Edward Kronberger
B.M.2c

USN
USS West Virginia
1941

It was the Japanese and a mistake that made Ed Kronberger a crew member of the USS SALT LAKE CITY. When the bugle sounded for general quarters, Ed headed for his turret. The sailors found the magazine locked. Ed climbed up through the escape hatch to the well deck and escaped. His father and a brother, who were also stationed on the WEST VIRGINIA, also escaped.

On Dec. 7th, Ed was sleeping on deck of the WEST VIRGINIA because he pulled a night watch and was tired. The first torpedo woke him up, however, nobody knew at first that it was a torpedo. Some guys yelled that they had run aground.

Later that week Ed was sent to the USS SAN FRANCISCO, but the seaman handling the boat made a mistake and delivered Ed to the Salt Lake City where he stayed the remainder of the war.

He knew the USS SALT LAKE CITY because his father and another brother had served aboard her in earlier years. He was aboard for four and a half years until the ship went to Japan immediately after the war.

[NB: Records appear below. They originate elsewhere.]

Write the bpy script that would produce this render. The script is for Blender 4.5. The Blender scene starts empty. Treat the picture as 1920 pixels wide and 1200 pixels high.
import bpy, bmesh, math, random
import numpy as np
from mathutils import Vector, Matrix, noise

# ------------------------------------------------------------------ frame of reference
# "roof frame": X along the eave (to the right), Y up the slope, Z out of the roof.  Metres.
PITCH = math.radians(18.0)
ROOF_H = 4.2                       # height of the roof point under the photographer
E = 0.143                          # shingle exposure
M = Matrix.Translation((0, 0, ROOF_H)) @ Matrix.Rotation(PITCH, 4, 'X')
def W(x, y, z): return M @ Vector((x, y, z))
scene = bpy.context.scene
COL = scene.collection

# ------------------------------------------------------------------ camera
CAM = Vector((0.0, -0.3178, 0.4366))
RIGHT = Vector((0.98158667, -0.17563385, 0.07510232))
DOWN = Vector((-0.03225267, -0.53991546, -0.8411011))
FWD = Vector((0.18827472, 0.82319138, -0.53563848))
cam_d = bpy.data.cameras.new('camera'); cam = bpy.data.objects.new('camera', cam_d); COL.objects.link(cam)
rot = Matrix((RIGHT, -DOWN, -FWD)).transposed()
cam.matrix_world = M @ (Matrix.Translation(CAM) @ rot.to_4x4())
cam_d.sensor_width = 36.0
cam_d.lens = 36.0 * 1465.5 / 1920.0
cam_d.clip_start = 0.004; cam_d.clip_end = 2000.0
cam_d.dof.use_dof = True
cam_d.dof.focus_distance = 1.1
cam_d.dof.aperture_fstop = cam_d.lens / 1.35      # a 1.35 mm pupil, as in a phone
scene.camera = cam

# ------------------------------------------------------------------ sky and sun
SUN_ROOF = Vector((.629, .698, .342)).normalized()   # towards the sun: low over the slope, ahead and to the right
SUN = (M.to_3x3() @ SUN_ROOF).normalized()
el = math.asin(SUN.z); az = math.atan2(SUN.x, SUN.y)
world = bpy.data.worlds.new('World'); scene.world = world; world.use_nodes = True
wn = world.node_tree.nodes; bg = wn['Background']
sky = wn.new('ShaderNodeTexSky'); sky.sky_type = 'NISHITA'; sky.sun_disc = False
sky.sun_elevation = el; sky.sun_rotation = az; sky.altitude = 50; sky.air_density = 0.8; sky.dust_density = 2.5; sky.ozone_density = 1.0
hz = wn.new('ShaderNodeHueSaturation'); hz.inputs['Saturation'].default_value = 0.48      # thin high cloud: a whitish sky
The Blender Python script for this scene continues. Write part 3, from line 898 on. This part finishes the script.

Ed was regular Navy and served until retiring in 1960.

SOURCE:
Article written by Sandy Oppenheimer in the April, 2000, Vol. 1, #2 USS SALT LAKE CITY CA25 Association Newsletter

Ed and Ruth Kronberger in 2000

See Edward Kronberger's page on the USS Salt Lake City web site at http://ussslcca25.com/kronberg.htm

Ed served with his father Samuel and brother Robert on the USS West Virginia.

 

Edward M. Kronberger passed away on August 7, 2004.